The Pay Gap Grows Between Men and Women Coaches


An interesting but often overlooked area that is covered by Title IX legislation entails equitable pay of the coaches of men’s and women’s athletics teams at NCAA colleges and universities. Although the law is well intended, the facts clearly indicate that men’s coaches are paid much more than women’s coaches across the board and that colleges have found ways around the federal law.

Title IX—first passed by Congress in 1972—on its face dictates that the pay for men’s and women’s coaches should meet one of the three-prong tests created by Title IX and subsequent regulations issued in 1996.  Schools usually try to show that the pay for women’s coaches has improved versus pay for men’s coaches and that such pay is equitable based on history and on the fiscal realities of men’s and women’s sports.

The Equal Pay Act of 1983 mandates that employers not discriminate against women in pay or other job conditions.

However, U.S. Department of Education data shows that pay for coaches of all Division I men’s sports increased to $267,007 from 2003 to 2010.  In that same period of time, pay for all women’s team coaches increased to $98,106.  Men’s team coaches enjoyed a 67 percent increase in their pay, while the increase for women’s team coaches was only 16 percent.

For men’s basketball, the median salary for coaches of men’s teams in Division I was $339,300 in 2010, versus a $171,600 median salary for coaches of women’s teams.  In the last four years, men’s coaches have seen their pay increase by 40 percent compared to 28 percent for coaches of women’s teams.

Tennessee women's basketball coach Pat Summitt is one of the few female coaches to earn a salary close to her male counterparts.

If the salaries of outliers coaching women’s basketball teams such as Pat Summit at Tennessee and Geno Auriemma at Connecticut were removed, the median salary for women’s coaches would be even further behind those of men’s coaches.

At North Carolina, men’s coach Roy Williams earned almost $2 million last year.  Women’s coach, Sylvia Hatchell, earned $514,000 last year.  Williams has won two national championships at North Carolina and Hatchell has won one.

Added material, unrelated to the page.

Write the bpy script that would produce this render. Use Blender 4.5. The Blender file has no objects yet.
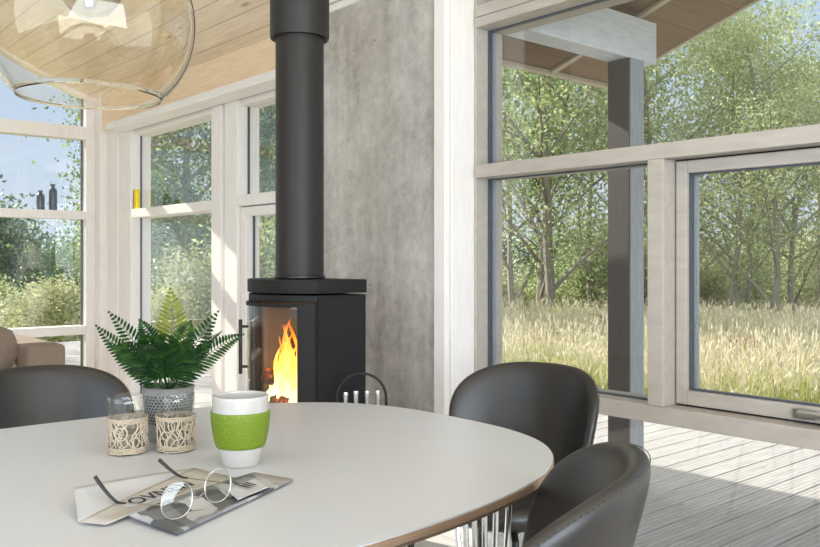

Schools have found a couple of ways to get around federal law when drawing up coaching contracts.  Most schools now pay coaches a base salary that is pretty much equal between their men’s team coaches and women’s team coaches.    Schools then use so-called third party money for the bulk of coaching compensation.  Items are listed as appendices to the base contract and cover such things as supplemental payments, talent fees and appearance fees.  In many contracts these items make up the bulk of a coach’s overall pay.

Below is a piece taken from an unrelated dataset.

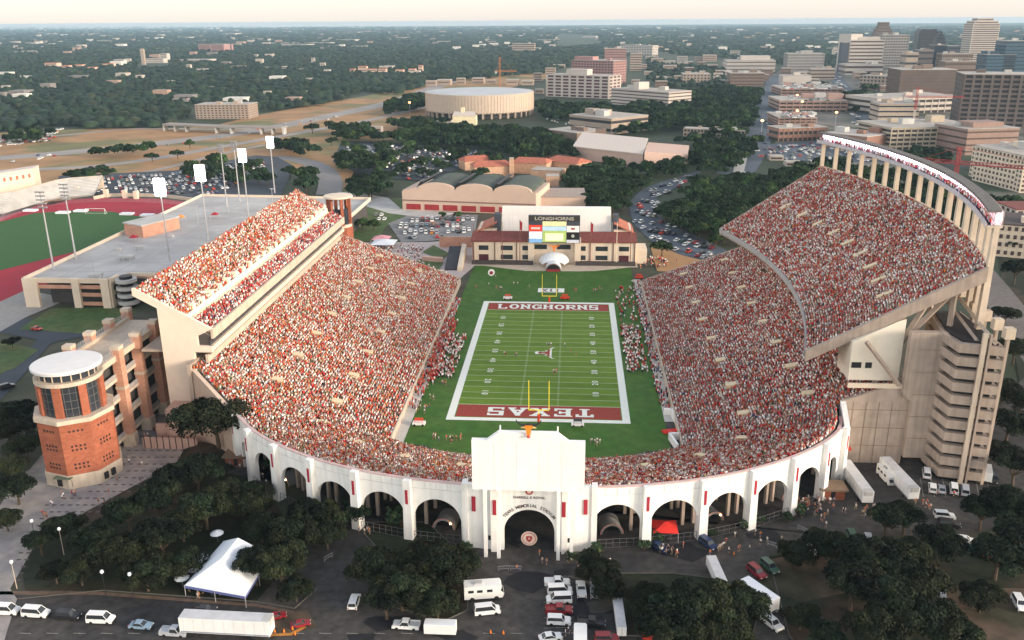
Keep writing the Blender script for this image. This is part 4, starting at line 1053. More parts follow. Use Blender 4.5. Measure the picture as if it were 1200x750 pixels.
# ================================================================== field house behind the far end zone
fh=thing('field_house','tan field house with maroon tiled roofs and dark windows behind the far end zone','building',(1,118,0))
FY=117.0; 
H=lambda py,x=0,y=FY: height(x,y,py)
zt=H(283,-36)
def hb(name,x0,x1,y0,y1,z0,z1,m_): b=MB(); b.box(((x0+x1)/2,(y0+y1)/2,(z0+z1)/2),(x1-x0,y1-y0,z1-z0)); return b.build(name,m_,fh)
hb('wall',-38,-9.5,FY,FY+16,0,zt,CREAM); hb('wall',11.5,39,FY,FY+16,0,zt,CREAM); hb('wall',-9.5,11.5,FY+1.5,FY+17,0,zt+1,CREAM)
hb('side_wing',39,44.5,FY+2,FY+14,0,zt-3.5,CREAM)
for x0,x1 in ((-38.5,-9.8),(11.8,39.5)):
    b=MB(); xs=[(x0,FY-.6),(x1,FY-.6),(x1,FY+9),(x0,FY+9)]; b.prism(xs,[zt,zt,zt+2.6,zt+2.6],[zt+.5,zt+.5,zt+3.2,zt+3.2]); b.build('roof',TILE,fh)
for i,x in enumerate((-32.5,-21.5,-12.2,13.8,23.2,33.6)):
    w_= {0:4.6,5:4.6}.get(i,5.6); w_ = 3.8 if i in (2,3) else w_
    for z in (zt*.30,zt*.72):
        if i in (0,5) and z<zt*.5: o=hb('window',x-w_/2,x+w_/2,FY-.12,FY+.1,z-2.2,z+1.2,MATS['car_paint'] if False else mat('maroon_glass',(.09,.03,.04),rough=.3))
        else: o=hb('window',x-w_/2,x+w_/2,FY-.12,FY+.1,z-1.1,z+1.1,GLASS)
for x in (-37.6,-27.2,-16.8,17.8,28.6,38.6): hb('downpipe',x-.2,x+.2,FY-.3,FY,0,zt,mat('brown_trim',(.16,.09,.07)))
for x in (-5.8,5.4,): hb('window',x-3.2,x+3.2,FY+1.35,FY+1.6,zt*.75-1.1,zt*.75+1.1,GLASS)
for x in (-10,12): hb('pylon',x-1.4,x+1.4,FY-.8,FY+2,0,zt+2,CREAM)
hb('base_band',-38,-9,FY-3,FY-.2,0,1.6,mat('dark_planter',(.07,.06,.055))); hb('base_band',11,39,FY-3,FY-.2,0,1.6,MATS['dark_planter'])
# gabled wings with red roofs
for x0,x1,s in ((-36,-27,-1),(29,37.5,1)):
    hb('wing_wall',x0,x1,FY+9,FY+26,zt*.4,zt+4,CREAM)
    b=MB(); z0=zt+4
    if s<0: b.prism([(x0-1,FY+8),(x1,FY+8),(x1,FY+27),(x0-1,FY+27)],[z0-1.5,z0+3,z0+3,z0-1.5],[z0-1,z0+3.6,z0+3.6,z0-1])
    else: b.prism([(x0,FY+8),(x1+1,FY+8),(x1+1,FY+27),(x0,FY+27)],[z0+3,z0-1.5,z0-1.5,z0+3],[z0+3.6,z0-1,z0-1,z0+3.6])
    b.build('wing_roof',REDTILE,fh)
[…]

The money for these supplemental payments can come from contracts between the athletic department and apparel companies, the department and talent agencies, or the department and media companies.  The key is that the money is not paid by the athletic department itself out of direct revenues but comes from a third party.  If a men’s team coach can command more in the open marketplace than a women’s team coach then so be it.  More and more schools are relying on independent athletic associations, which are similar to booster clubs and raise money directly outside of a school’s direct control.

Equal pay under federal law only applies to comparable work.  So a men’s team coach may be required to make more personal appearances in a year than a women’s team coach.  Men’s coaches may have more young people attending summer camps and may schedule more camps than a women’s coach.  Schools use this disparity to justify paying additional money to men’s coaches.

It is true that since the passage of Title IX in 1972 more and more women’s teams are being coached by men.  Over 60 percent of women’s Division I basketball teams have a men’s coach.  At all levels of college basketball, the percentage of teams coached by men has increased from 20.6 percent in 1978 to 43 percent in 2010.  Under federal law, the focus is on gender-based discrimination, so if men coach women’s teams they cannot claim protection under federal law.  Legally the comparison coach is another male.   This year Kentucky men’s basketball coach John Calipari earned a $100,000 bonus for getting his team to the Sweet 16 in the NCAA tournament.  Matthew Mitchell, the women’s coach, received only $40,000 for the same accomplishment.

Many men’s team coaches have academic performance clauses written into their contracts.  This is fairly rare among coaches of women’s teams.  This is because there is a general assumption that female athletes will do better in their schoolwork than their male counterparts.

If schools can show that they spend an equivalent amount of money on advertising, support staff, and promotional activities, then they can cite market realities as a defense against claims that their coaches are not paid equivalent salaries.

It should be pointed out that the total number of women coaching college basketball at NCAA schools has increased since the passage of Title IX because the number of schools offering women’s basketball programs has increased from 466 in 1978 to 1049 in 2010.

There is no question that Title IX has created more opportunities for women in college sports both as athletes and as coaches.  There is also no question that the law has led to vast increases in resources being allocated to women’s sports.  The reality is, however, that coaches have not seen the same type of increase in pay as the coaches of men’s teams.  Given the current state of Title IX and the Equal Pay Act, there seems little likelihood of that gender gap being narrowed any time soon.